I went from flying around the Derby track to struggling to motivate at home. A paragraph in a book was difficult to get through. Nothing I had enjoyed before stimulated me. I’d pretend, but, in reality, I felt dead inside. I was overwhelmed at being known overnight, recognized constantly. I hated it. People coming up, chipper and pumped to meet Juno, me wanting to hide in a hole and never come out. Paparazzi were outside the vet when we were leaving with Patti, who had gotten very sick. They’d follow us into Whole Foods. Another time, a woman in a white Honda trailed us for almost the whole day taking photos. It always left that lingering, anxious thought, Can they tell we are together? I never wanted to leave the house, and Paula was stuck with me, she didn’t know anyone in LA.
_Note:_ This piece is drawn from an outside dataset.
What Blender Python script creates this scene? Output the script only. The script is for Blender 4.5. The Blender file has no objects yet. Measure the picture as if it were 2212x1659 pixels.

Paula resented me for being so closeted here. And during our fights I couldn’t help but get defensive and bring up that she wasn’t out to her family. It didn’t seem fair, me having to deal with the bulk of the blame. I was at least trying to make things work, figure out a way for us to be together. In Nova Scotia, even though we were living in the same one-bedroom apartment, her parents did not think we were a couple. And it wasn’t like we weren’t around them. I was over there all the time. Her mom and dad were very nice, but they were also very homophobic. They were religious, and things don’t evolve overnight, especially when the Bible comes into play. And yes, my mom knew, but she was disappointed, and that sorrow sprang from the same holy source. But eventually my mom started to change, her old narratives began to crumble, creating space for new ones. When I came out as gay, Paula showed her parents my speech at the Human Rights Campaign conference. Her father got up and left the room and Paula’s mother looked to her and asked, “Did you know Ellen was gay?”
In LA, we fought about who was closeting who the most. But, the truth is, it was worse for Paula. I was in denial, desperate to make it work. The family thing was somewhat manageable, albeit hurtful. The Hollywood ball game was a whole other story, riddled with confusing rules that constantly changed. And I had changed. I was different here, she wasn’t. I was being told to lie and hide. It puzzled me to watch cis straight actors play queer and trans characters and be revered. Nominations, wins, people exclaiming, “How brave!”
“Keep your personal life private, that is what I tell all my clients,” my manager would instruct me, while the same clients walked the red carpet with a spouse or came out as heterosexual in an interview. Being arm in arm walking down the street in paparazzi photos was a natural phenomenon, even encouraged for publicity. There was always the pressure to appear more feminine—dresses to events, high heels, “take off your hat.” This was my manager’s attempt at helping me build my career. In her heart she was caring for me, coaching me to morph into part of the club, making sure I still had all opportunities available to me. I got lost in the part, unable to fully lean into the character but still losing track of myself. Stuck in the liminal space.
Hollywood is built on leveraging queerness. Tucking it away when needed, pulling it out when beneficial, while patting themselves on the back. Hollywood doesn’t lead the way, it responds, it follows, slowly and far behind. The depth of that closet, the trove of secrets buried, indifferent to the consequences. I was punished for being queer while I watched others be protected and celebrated, who gleefully abused people in the wide open.
“The system is twisted so that the cruelty looks normative and regular and the desire to address and overturn it looks strange,” Sarah Schulman writes in her required read, Ties That Bind: Familial Homophobia and Its Consequences.
Paula’s and my relationship was caught in the cross fire, and I was losing track of how to make it work.